Conceptual Overview and Discussion

Quantitative case studies contain numerical data that must undergo further analysis to form conclusions. A large proportion of such case studies employ descriptive techniques. Because inferential techniques require specific types of data, these are less frequently seen, especially in one-shot case studies.

Descriptive Techniques

The measurement level used in a case study determines the choice of data analytic technique. In case studies employing a nominal level of measurement, which uses numbers simply to classify respondents into groups (e.g., male or female), frequency and cross-tabulation tables are most common. Ordinal measurements reflect inherent rank ordering of observed phenomena (e.g., work performance of five employees) and use the mean, median, and mode to indicate rank differences. The mean denotes the average value of a distribution, whereas the median and mode represent the middlemost and typical values in the same distribution, respectively. When multiple observations on two or more variables are available, Spearman rank correlation coefficients can also be computed. A value of 1 indicates perfect agreement between ranks of two variables, such as teacher effectiveness and student performance; a value of −1 indicates that the ranks of one variable are in exactly the opposite order as the ranks of the other; and a value of near zero indicates that the two variables are independent.

With interval-level measurement the numbers take on new meaning. Typically, ratings on a scale, such as “below average” (1), “average” (2), and “above average” (3), are employed here.
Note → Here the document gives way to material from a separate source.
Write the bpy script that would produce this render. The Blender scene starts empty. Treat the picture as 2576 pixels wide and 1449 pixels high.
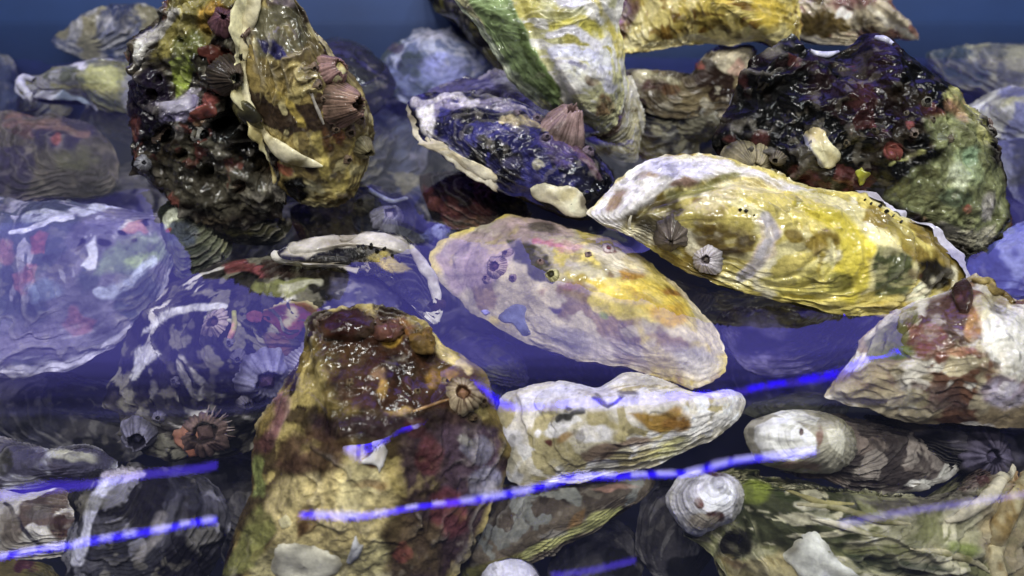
import bpy, math, random
import numpy as np
from mathutils import Vector
from mathutils.bvhtree import BVHTree

# ------------------------------------------------------------------ camera
CAM = np.array([0.0, 0.0, 0.20])
PITCH = math.radians(42)
TV = math.tan(math.radians(18)); TH = TV * 16 / 9
FW = np.array([0, math.cos(PITCH), -math.sin(PITCH)])
UP = np.array([0, math.sin(PITCH), math.cos(PITCH)])
RT = np.array([1.0, 0, 0])
sc = bpy.context.scene
C = sc.collection
cam = bpy.data.cameras.new('camera')
cam.angle = 2 * math.atan(TH); cam.clip_start = 0.005; cam.clip_end = 50
cam.dof.use_dof = True; cam.dof.focus_distance = 0.300; cam.dof.aperture_fstop = 9
camo = bpy.data.objects.new('camera', cam); C.objects.link(camo)
camo.location = CAM; camo.rotation_euler = (math.radians(90) - PITCH, 0, 0)
sc.camera = camo

# ------------------------------------------------------------------ world and lights (indoor: shop lamps, blue LED strips)
w = bpy.data.worlds.new('World'); sc.world = w; w.use_nodes = True
bg = w.node_tree.nodes['Background']
bg.inputs[0].default_value = (0.30, 0.36, 0.62, 1); bg.inputs[1].default_value = 0.05

def area(name, loc, aim, sx, sy, power, col):
    l = bpy.data.lights.new(name, 'AREA'); l.shape = 'RECTANGLE'; l.size = sx; l.size_y = sy
    l.energy = power; l.color = col
    o = bpy.data.objects.new(name, l); C.objects.link(o); o.location = loc
    o.rotation_euler = (Vector(aim) - Vector(loc)).to_track_quat('-Z', 'Y').to_euler()
    return o
for lx, ly, lz, sx, sy, pw, lc in ((0.16, -0.10, 1.25, 0.16, 0.07, 5.8, (1.0, 0.97, 0.90)), (-0.22, -0.06, 1.20, 0.16, 0.07, 5.2, (1.0, 0.97, 0.90)),
                                   (-0.60, 0.05, 1.05, 0.07, 0.14, 2.9, (0.97, 0.98, 1.0)), (0.66, 0.12, 1.00, 0.07, 0.14, 2.9, (0.92, 0.98, 1.0)),
                                   (0.30, 0.22, 1.10, 0.06, 0.12, 1.6, (0.90, 1.0, 0.98)), (-0.05, -0.40, 1.00, 0.12, 0.06, 2.2, (1.0, 0.98, 0.94))):
    area('ceiling_lamp', (lx, ly, lz), (0.0, 0.26, 0), sx, sy, pw, lc)
PANEL_E = 2.5
sc.view_settings.view_transform = 'Standard'; sc.view_settings.look = 'None'
sc.view_settings.exposure = 0.0; sc.view_settings.gamma = 1
sc.render.engine = 'CYCLES'
sc.cycles.use_denoising = True
sc.cycles.max_bounces = 5; sc.cycles.volume_bounces = 0
sc.cycles.transparent_max_bounces = 12
sc.cycles.sample_clamp_indirect = 4

# ------------------------------------------------------------------ maths helpers (all pictures coordinates in a 2576 x 1449 frame)
def ray(px, py):
    return FW + RT * ((px - 1288) / 1288 * TH) + UP * ((724.5 - py) / 724.5 * TV)
def at_z(px, py, z):
    d = ray(px, py); return CAM + d * ((z - CAM[2]) / d[2])
def to_px(P):
    q = P - CAM; z = q @ FW
    return np.stack([1288 + (q @ RT) / z / TH * 1288, 724.5 - (q @ UP) / z / TV * 724.5], 1)
def px_size(P):
    return float((np.asarray(P) - CAM) @ FW) * TH / 1288
def lin(h):
    if not isinstance(h, str): return np.array(h, float)
    v = np.array([int(h[i:i+2], 16) / 255 for i in (0, 2, 4)])
    return np.where(v <= 0.04045, v / 12.92, ((v + 0.055) / 1.055) ** 2.4)
TAB = np.random.default_rng(7).random((64, 64, 64)).astype(np.float32) * 2 - 1
def vn(P, f, seed=0):
    q = P.astype(np.float32) * f + np.array([seed * 7.31 + 3.1, seed * 3.77 + 11.7, seed * 5.13 + 23.3], np.float32)
    i = np.floor(q); u = q - i; u = u * u * (3 - 2 * u)
    i = i.astype(np.int32); a = i & 63; b = (i + 1) & 63
    x0, y0, z0 = a.T; x1, y1, z1 = b.T; ux, uy, uz = u.T
    c00 = TAB[x0, y0, z0] * (1 - ux) + TAB[x1, y0, z0] * ux
    c10 = TAB[x0, y1, z0] * (1 - ux) + TAB[x1, y1, z0] * ux
    c01 = TAB[x0, y0, z1] * (1 - ux) + TAB[x1, y0, z1] * ux
    c11 = TAB[x0, y1, z1] * (1 - ux) + TAB[x1, y1, z1] * ux
    return (c00 * (1 - uy) + c10 * uy) * (1 - uz) + (c01 * (1 - uy) + c11 * uy) * uz
def fbm(P, f, o=4, seed=0, g=0.5):
    a = 1; s = 0; n = 0
    for k in range(o):
        s = s + a * vn(P, f * 2 ** k, seed + k * 3); n += a; a *= g
    return s / n * 1.5
def sst(a, b, x):
    t = np.clip((x - a) / (b - a + 1e-9), 0, 1); return t * t * (3 - 2 * t)
def smooth_loop(pts, n):
    p = np.array(pts, float); m = len(p); out = []
    for i in range(m):
        a, b, c, d = p[i - 1], p[i], p[(i + 1) % m], p[(i + 2) % m]
        t = np.linspace(0, 1, 24, endpoint=False)[:, None]
        out.append(0.5 * (2 * b + (c - a) * t + (2 * a - 5 * b + 4 * c - d) * t**2 + (3 * b - a - 3 * c + d) * t**3))
    o = np.concatenate(out); o2 = np.vstack([o, o[:1]])
    L = np.concatenate([[0], np.cumsum(np.linalg.norm(np.diff(o2, axis=0), axis=1))])
    u = np.linspace(0, L[-1], n, endpoint=False)
    return np.stack([np.interp(u, L, o2[:, k]) for k in (0, 1)], 1)
def smooth_line(pts, n):
    p = np.array(pts, float)
    if len(p) > 2:
        q = np.vstack([2 * p[0] - p[1], p, 2 * p[-1] - p[-2]]); out = []
        for i in range(1, len(q) - 2):
            a, b, c, d = q[i-1:i+3]; t = np.linspace(0, 1, 16, endpoint=False)[:, None]
            out.append(0.5 * (2 * b + (c - a) * t + (2 * a - 5 * b + 4 * c - d) * t**2 + (3 * b - a - 3 * c + d) * t**3))
        p = np.vstack(out + [p[-1:]])
    L = np.concatenate([[0], np.cumsum(np.linalg.norm(np.diff(p[:, :2], axis=0), axis=1))])
    u = np.linspace(0, L[-1], n)
    return np.stack([np.interp(u, L, p[:, k]) for k in range(p.shape[1])], 1)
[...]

In this instance, order and quality of magnitude of the differences in the data can be computed along with measures of central tendency such as the mean, median, and mode. However, interval scales do not have an absolute zero point; hence, we cannot say that a teacher who earned a score of 2 is twice as good as another who earned a score of 1.

An interval scale with an absolute zero becomes a ratio scale and permits the researcher to perform various mathematical operations (add, subtract, multiply, and divide).

Frequency Distributions

A popular approach to summarize and analyze quantitative information is the frequency distribution. For example, in a case study on a school, teachers' attitudes toward mandatory health food outlets in schools can be represented as a frequency distribution that shows the number of teachers (or frequencies) who have a particular attitude (favorable, unfavorable, no opinion). Problems emerge when category definitions are ambiguous or not mutually exclusive. Are there degrees of favorable responses to the question posed to the respondents? If someone favors both health food and fast food in the school, is his or her response comparable to that of another who gave the response “no opinion”? When precise definitions of each category are absent, frequency distributions of observations become difficult.